Não somente as questões de classe social e raça são essenciais à análise dos últimos acontecimentos no Rio e de seus problemas de segurança maiores, mas também a cultura da impunidade permite que tais incidentes de violência aconteçam. No Rio, a impunidade parece se estender tanto aos ladrões que assaltam diariamente nos bairros mais ricos da cidade quanto aos policiais e traficantes que matam nas favelas. Na ausência escancarada de um sistema judiciário eficaz, a vingança–como praticada pelos justiceiros e PMs na semana passada–começa a ser vista como uma substituta cabível.
Ao falar sobre esses eventos recentes na Assembleia Legislativa do Rio de Janeiro (Alerj) na última terça-feira, o Deputado Estadual e coordenador da Comissão de Direitos Humanos Marcelo Freixo advertiu contra confundir vingança com justiça, e convocou um debate extenso sobre o que aconteceu.

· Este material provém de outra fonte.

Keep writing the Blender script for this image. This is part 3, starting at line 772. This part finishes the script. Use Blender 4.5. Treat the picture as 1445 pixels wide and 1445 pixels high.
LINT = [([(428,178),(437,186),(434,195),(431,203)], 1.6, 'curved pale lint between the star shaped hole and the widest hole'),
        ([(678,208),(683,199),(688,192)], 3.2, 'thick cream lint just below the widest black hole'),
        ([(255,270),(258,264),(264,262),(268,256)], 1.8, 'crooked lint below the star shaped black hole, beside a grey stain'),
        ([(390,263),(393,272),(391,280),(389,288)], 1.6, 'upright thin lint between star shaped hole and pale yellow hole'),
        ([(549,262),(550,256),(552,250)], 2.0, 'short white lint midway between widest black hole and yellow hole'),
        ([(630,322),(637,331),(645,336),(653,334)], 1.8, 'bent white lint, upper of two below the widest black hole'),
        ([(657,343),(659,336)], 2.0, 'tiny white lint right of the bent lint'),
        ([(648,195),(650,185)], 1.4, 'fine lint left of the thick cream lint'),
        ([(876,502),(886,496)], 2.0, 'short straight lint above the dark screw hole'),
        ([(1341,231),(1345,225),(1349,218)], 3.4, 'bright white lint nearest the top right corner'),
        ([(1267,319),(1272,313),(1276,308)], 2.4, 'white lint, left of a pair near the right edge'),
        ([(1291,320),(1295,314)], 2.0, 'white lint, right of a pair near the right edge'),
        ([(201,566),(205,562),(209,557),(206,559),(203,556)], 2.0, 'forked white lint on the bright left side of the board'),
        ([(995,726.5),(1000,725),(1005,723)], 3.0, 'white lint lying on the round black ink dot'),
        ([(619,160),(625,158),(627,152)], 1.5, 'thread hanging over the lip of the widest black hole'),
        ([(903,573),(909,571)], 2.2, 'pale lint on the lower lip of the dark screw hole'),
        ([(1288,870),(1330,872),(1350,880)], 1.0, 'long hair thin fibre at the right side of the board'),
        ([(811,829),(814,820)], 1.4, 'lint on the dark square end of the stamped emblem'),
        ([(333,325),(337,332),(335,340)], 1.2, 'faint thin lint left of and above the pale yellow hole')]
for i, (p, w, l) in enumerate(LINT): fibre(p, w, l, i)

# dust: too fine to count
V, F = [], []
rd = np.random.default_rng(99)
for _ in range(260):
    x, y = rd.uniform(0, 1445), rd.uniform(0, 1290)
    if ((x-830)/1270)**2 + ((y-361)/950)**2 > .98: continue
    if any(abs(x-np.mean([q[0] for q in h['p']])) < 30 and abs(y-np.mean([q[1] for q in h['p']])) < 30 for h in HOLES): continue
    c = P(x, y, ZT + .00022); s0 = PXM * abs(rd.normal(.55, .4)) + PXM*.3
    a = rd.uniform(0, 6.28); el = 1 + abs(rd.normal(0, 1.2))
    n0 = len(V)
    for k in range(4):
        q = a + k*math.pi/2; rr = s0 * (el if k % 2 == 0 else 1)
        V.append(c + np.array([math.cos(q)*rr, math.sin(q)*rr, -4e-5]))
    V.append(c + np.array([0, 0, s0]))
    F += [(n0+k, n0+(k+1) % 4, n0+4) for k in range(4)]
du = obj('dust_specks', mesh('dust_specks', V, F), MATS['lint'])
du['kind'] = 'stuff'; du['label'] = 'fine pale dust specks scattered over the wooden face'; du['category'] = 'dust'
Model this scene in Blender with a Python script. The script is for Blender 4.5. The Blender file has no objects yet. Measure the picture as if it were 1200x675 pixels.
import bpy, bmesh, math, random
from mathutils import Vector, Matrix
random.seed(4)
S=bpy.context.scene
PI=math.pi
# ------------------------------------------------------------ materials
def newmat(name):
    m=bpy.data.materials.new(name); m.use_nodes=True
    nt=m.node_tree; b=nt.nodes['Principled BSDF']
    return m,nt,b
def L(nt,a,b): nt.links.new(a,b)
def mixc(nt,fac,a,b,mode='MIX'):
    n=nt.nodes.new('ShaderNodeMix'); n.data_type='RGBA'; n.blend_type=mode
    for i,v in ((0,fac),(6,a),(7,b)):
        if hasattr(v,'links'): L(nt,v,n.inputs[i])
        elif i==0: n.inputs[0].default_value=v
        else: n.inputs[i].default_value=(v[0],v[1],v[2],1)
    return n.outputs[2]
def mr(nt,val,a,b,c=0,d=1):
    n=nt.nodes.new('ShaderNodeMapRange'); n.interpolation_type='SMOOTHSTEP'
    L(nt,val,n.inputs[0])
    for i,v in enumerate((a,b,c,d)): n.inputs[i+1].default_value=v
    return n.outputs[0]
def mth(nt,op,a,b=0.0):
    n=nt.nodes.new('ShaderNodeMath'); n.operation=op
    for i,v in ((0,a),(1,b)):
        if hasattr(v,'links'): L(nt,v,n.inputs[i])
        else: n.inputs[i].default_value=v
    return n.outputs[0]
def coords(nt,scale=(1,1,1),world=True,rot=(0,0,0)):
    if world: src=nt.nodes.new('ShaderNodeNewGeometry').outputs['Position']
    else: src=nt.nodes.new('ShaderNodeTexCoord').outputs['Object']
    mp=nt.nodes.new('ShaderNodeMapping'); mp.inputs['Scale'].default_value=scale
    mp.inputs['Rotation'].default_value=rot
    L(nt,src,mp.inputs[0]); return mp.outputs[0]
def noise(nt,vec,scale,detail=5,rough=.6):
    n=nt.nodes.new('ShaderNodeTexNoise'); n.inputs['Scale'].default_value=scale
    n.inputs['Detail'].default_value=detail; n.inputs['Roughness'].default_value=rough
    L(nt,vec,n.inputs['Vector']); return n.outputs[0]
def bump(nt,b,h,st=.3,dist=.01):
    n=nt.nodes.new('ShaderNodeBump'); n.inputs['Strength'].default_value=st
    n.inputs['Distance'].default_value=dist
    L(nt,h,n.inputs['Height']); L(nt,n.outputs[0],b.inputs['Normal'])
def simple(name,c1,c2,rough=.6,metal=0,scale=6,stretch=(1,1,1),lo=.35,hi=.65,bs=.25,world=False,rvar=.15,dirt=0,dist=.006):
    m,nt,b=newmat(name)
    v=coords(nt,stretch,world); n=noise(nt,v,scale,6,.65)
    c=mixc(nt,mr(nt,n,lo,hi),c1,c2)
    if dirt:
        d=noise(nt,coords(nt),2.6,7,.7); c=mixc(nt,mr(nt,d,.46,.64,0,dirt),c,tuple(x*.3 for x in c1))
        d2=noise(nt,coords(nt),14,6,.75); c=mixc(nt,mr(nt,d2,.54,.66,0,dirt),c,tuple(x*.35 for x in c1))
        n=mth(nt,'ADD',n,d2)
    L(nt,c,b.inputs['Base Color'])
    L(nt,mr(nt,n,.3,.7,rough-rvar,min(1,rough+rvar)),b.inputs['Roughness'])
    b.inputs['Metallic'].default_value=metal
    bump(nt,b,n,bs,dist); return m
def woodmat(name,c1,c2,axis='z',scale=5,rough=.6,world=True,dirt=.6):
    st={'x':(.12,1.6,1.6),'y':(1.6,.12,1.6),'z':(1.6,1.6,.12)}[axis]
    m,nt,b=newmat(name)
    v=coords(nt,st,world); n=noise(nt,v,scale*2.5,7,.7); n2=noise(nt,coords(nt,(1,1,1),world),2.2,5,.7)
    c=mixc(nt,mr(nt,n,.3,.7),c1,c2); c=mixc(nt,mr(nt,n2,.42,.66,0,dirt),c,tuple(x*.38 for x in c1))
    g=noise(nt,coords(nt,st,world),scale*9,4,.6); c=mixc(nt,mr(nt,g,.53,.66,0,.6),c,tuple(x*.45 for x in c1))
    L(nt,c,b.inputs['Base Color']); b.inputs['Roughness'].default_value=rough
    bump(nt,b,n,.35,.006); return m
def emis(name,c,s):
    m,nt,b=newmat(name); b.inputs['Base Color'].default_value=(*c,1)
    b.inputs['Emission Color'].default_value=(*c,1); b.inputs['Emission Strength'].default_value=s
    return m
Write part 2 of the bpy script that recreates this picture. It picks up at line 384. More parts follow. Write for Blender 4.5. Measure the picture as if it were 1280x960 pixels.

Freixo disse: “É neste momento que venho reafirmar a defesa de uma cultura de direitos para todos. Desde o policial que precisa de mais condição de trabalho, a qualquer um destes jovens que sobrou de uma sociedade mercado de trabalho, que nunca teve o direito de ir e vir, de educação. Não é confundindo justiça com vingança que vamos construir uma democracia. Estes dois exemplos devem ser debatidos exaustivamente nas escolas públicas e privadas, no parlamento, nas igrejas, para dizer qual modelo de sociedade a gente quer”.
Os acontecimentos violentos da semana passada definitivamente instigaram debates fervorosos na mídia impressa e virtual, assim como nos bares, escritórios e ruas em todos os cantos da cidade. Que esses eventos tenham gerado um desconforto social, um maior e mais profundo escrutínio e contestação pública é um sinal promissor de que a cultura e as condições que permitem que a violência continue podem, enfim, levar a mudanças. Assim, o Rio poderá finalmente caminhar em direção a um futuro mais seguro para todos, como todos tanto desejam.